Follow Your Bliss

I’m not sure whether Klodt’s chapter “The Power of Abundance” owes more to Taoism or to Joseph Campbell’s advice to “Follow Your Bliss,” but it’s hard not to like the advice he offers here. As Dave noted in an earlier comment, though, it might help you more in the pursuit of happiness than in the pursuit of work. Of course, I’ve always resisted others’ suggestion that I try to make money from my hobbies because I’ve always felt that the very nature of “work” detracts from the joy to be found in pursuing hobbies you love.

Still, I would certainly agree that:

We are happy when this Te, or natural ability of ours, is fully exercised, that is, when our nature is fully and freely developed.
-FUNG YU-LAN

If there is one essential principle of the Tao of Abundance, it is this: Follow your nature. Your nature is your strength. To deny it is to rob yourself of your own power, your Te.

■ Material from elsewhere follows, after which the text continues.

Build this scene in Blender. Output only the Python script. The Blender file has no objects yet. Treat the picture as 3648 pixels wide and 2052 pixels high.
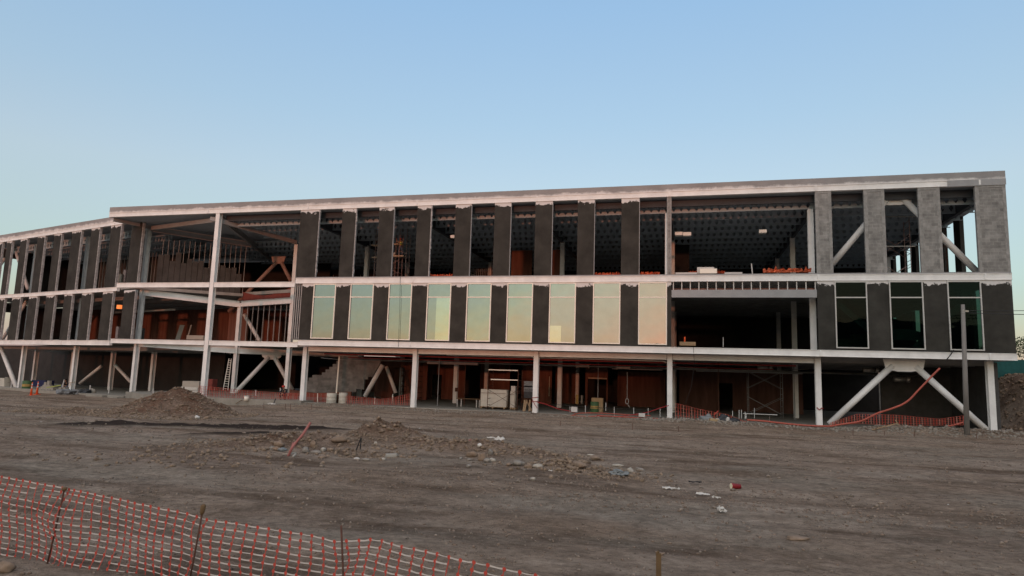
import bpy, math, random
import numpy as np
from mathutils import Vector, Matrix, noise
C = bpy.context.scene.collection
sc = bpy.context.scene
R = math.radians
# ---------------------------------------------------------------- camera
CX, CY, CZ = 28.087, -44.241, 2.583
YAW, PIT, ROL, FOC = R(-14.807), R(7.397), R(1.784), 2374.09
fw = Vector((math.sin(YAW)*math.cos(PIT), math.cos(YAW)*math.cos(PIT), math.sin(PIT)))
rt = Vector((math.cos(YAW), -math.sin(YAW), 0)); up = rt.cross(fw)
r2 = rt*math.cos(ROL)+up*math.sin(ROL); u2 = up*math.cos(ROL)-rt*math.sin(ROL)
cam = bpy.data.cameras.new('camera'); camo = bpy.data.objects.new('camera', cam); C.objects.link(camo)
camo.matrix_world = Matrix(((r2.x, u2.x, -fw.x, CX), (r2.y, u2.y, -fw.y, CY), (r2.z, u2.z, -fw.z, CZ), (0, 0, 0, 1)))
cam.sensor_width = 36; cam.lens = 36*FOC/3648; cam.clip_start = 0.1; cam.clip_end = 9000
sc.camera = camo
# ---------------------------------------------------------------- sky, sun, exposure
SUN_EL, SUN_AZ = 2.6, 4.0          # elevation; degrees the sun stands east of due south (behind the camera)
w = bpy.data.worlds.new('World'); sc.world = w; w.use_nodes = True
nt = w.node_tree; nt.nodes.clear()
sky = nt.nodes.new('ShaderNodeTexSky'); sky.sky_type = 'NISHITA'; sky.sun_disc = False
sky.sun_elevation = R(SUN_EL); sky.sun_rotation = R(180-SUN_AZ)
sky.air_density = 1.0; sky.dust_density = 1.2; sky.ozone_density = 1.6; sky.altitude = 300
bg = nt.nodes.new('ShaderNodeBackground'); bg.inputs[1].default_value = 0.075
wo = nt.nodes.new('ShaderNodeOutputWorld')
# dusk veil: pale, slightly pink air near the horizon, added to the Nishita sky all the way round
tcw = nt.nodes.new('ShaderNodeTexCoord'); sxw = nt.nodes.new('ShaderNodeSeparateXYZ'); nt.links.new(tcw.outputs['Generated'], sxw.inputs[0])
rpw = nt.nodes.new('ShaderNodeValToRGB'); nt.links.new(sxw.outputs[2], rpw.inputs[0])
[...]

Many deny their talents, gifts, and abilities, then complain they can’t be happy or successful in this world. This is like placing leg-irons around your ankles and then complaining that you can’t run fast. Following your nature is a simple matter of doing what you are naturally good at. In his commentary on the Chuang Yzu, Kuo Hsiang wrote: “If by nature a man is a strong man, he will carry a heavy burden without feeling the weight. If one is by nature a skillful man, he can manage all sorts of affairs without feeling busy.” Ease, joy, and power are natural by-products of following your nature, and need not be sought for themselves. Denying your gifts and abilities doesn’t just limit your power, strength, and joy; it robs you of the guiding and motivating force that leads you to the life you were born to live. Following your nature puts you in the flow of the Tao. Remember, as Lao Tzu put it, “the Tao’s principle is spontaneity.” If you are suppressing your own nature every day in your work, you can hardly expect yourself to live spontaneously in any aspect of your life. Denying your nature deadens and dulls the senses and switches off your innate intuitive intelligence. It makes you feel heavy and doubt yourself.

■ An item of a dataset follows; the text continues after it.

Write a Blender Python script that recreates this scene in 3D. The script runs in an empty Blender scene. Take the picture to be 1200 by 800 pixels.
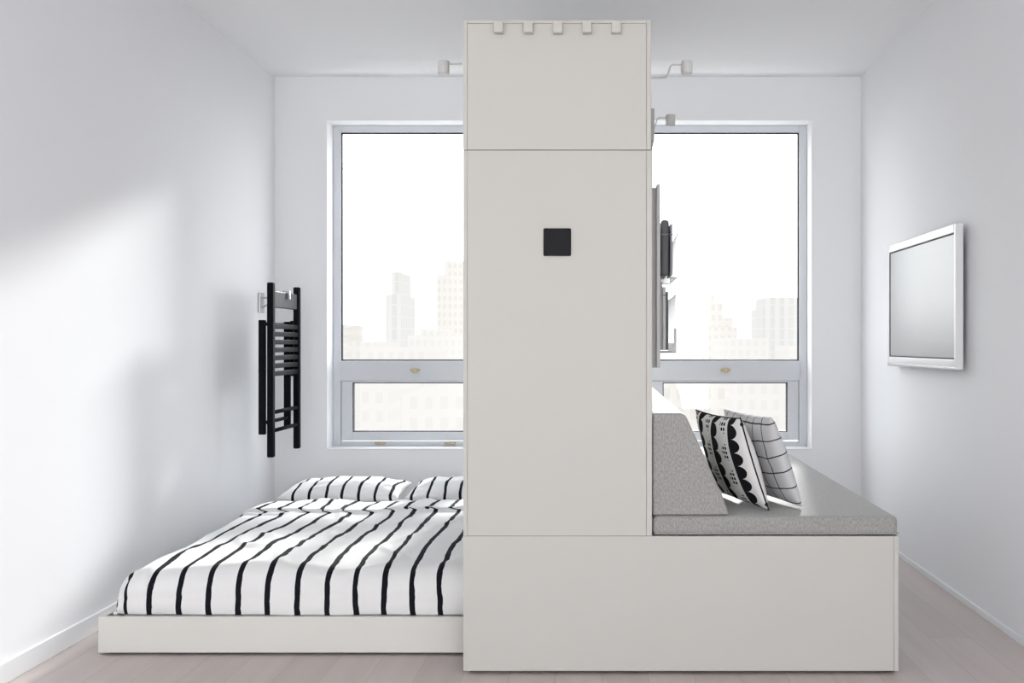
import bpy, bmesh, math, random
from mathutils import Vector, Matrix, noise
random.seed(3)
S = bpy.context.scene
S.view_settings.view_transform = 'Standard'
S.view_settings.look = 'None'

# ------------------------------------------------------------ materials
def nt(name):
    m = bpy.data.materials.new(name); m.use_nodes = True
    n = m.node_tree.nodes; l = m.node_tree.links
    return m, n, l, n['Principled BSDF']

def paint(name, col, rough=0.6, var=0.02, scale=3.0, bump=0.0, bscale=200, spec=0.3, metal=0.0):
    m, n, l, b = nt(name)
    tc = n.new('ShaderNodeTexCoord')
    t = n.new('ShaderNodeTexNoise'); t.inputs['Scale'].default_value = scale; t.inputs['Detail'].default_value = 4
    l.new(tc.outputs['Object'], t.inputs['Vector'])
    r = n.new('ShaderNodeMixRGB'); r.blend_type = 'MIX'
    r.inputs[1].default_value = (*[max(0, c*(1-var)) for c in col], 1)
    r.inputs[2].default_value = (*[min(1, c*(1+var)) for c in col], 1)
    l.new(t.outputs['Fac'], r.inputs[0]); l.new(r.outputs[0], b.inputs['Base Color'])
    b.inputs['Roughness'].default_value = rough
    b.inputs['Specular IOR Level'].default_value = spec
    b.inputs['Metallic'].default_value = metal
    if bump > 0:
        t2 = n.new('ShaderNodeTexNoise'); t2.inputs['Scale'].default_value = bscale
        l.new(tc.outputs['Object'], t2.inputs['Vector'])
        bp = n.new('ShaderNodeBump'); bp.inputs['Strength'].default_value = bump; bp.inputs['Distance'].default_value = 0.002
        l.new(t2.outputs['Fac'], bp.inputs['Height']); l.new(bp.outputs[0], b.inputs['Normal'])
    return m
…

This seems like “common sense” advice. Most of us of a certain age have seen people whose lives have been miserable because they denied their own nature and tried to become what someone they loved wanted them to become:

We are seduced away from our spontaneous nature by the promise and illusion of security. The way of nature means embracing creative insecurity, moving with and effectively responding to, continuous and spontaneous change. By following the way of your nature and doing the work to which you are naturally suited, you enter the stream of your destiny. You have simply to flow with it. If, instead of following your nature, you choose your career to please your parents, to make more money, or to win social acceptance your destiny will escape you. Again, people often overlook their innate talents when making career choices, then complain that they don’t know what they are here on this Earth to do. They often become sidetracked by peripheral issues.

I’m not sure I’d call making money a “peripheral issue,” but Klodt’s observations are hard to deny.
I know I’ve always hated plants that have been trimmed in ways that deny their natural growth pattern. There are few things uglier than a tree that’s been topped to avoid a power line or a shrub that’s been pruned to fit a particular shape, unless it’s a bonsai, of course 😉

I do know from my experiences producing this web site that Klodt is also right when he says:

On the other hand, as you give your gifts and express your inmost nature in the outer world, you attract to yourself the people, circumstances, and resources you will need to fulfill your destiny. You enter a field of experience that, from a conventional perspective, seems magical, but in fact is only the natural state of your being. Spontaneous, creative action and synchronicity in relationships and events become the order of the day. You find yourself being at the right place at the right time. It is not anything you are consciously doing; you are simply allowing your own nature to move you into the flow of the Tao.

For me, at least, the best reason to spend so much time and money producing a web site is to attract others who share your interests and appreciate your efforts. Such a community has helped me to grow in ways it’s hard to imagine until you’ve actually been part of one. Virtual communities of poets, photographers, philosophers and programmers have enriched my life in ways I would never have imagined before blogging began.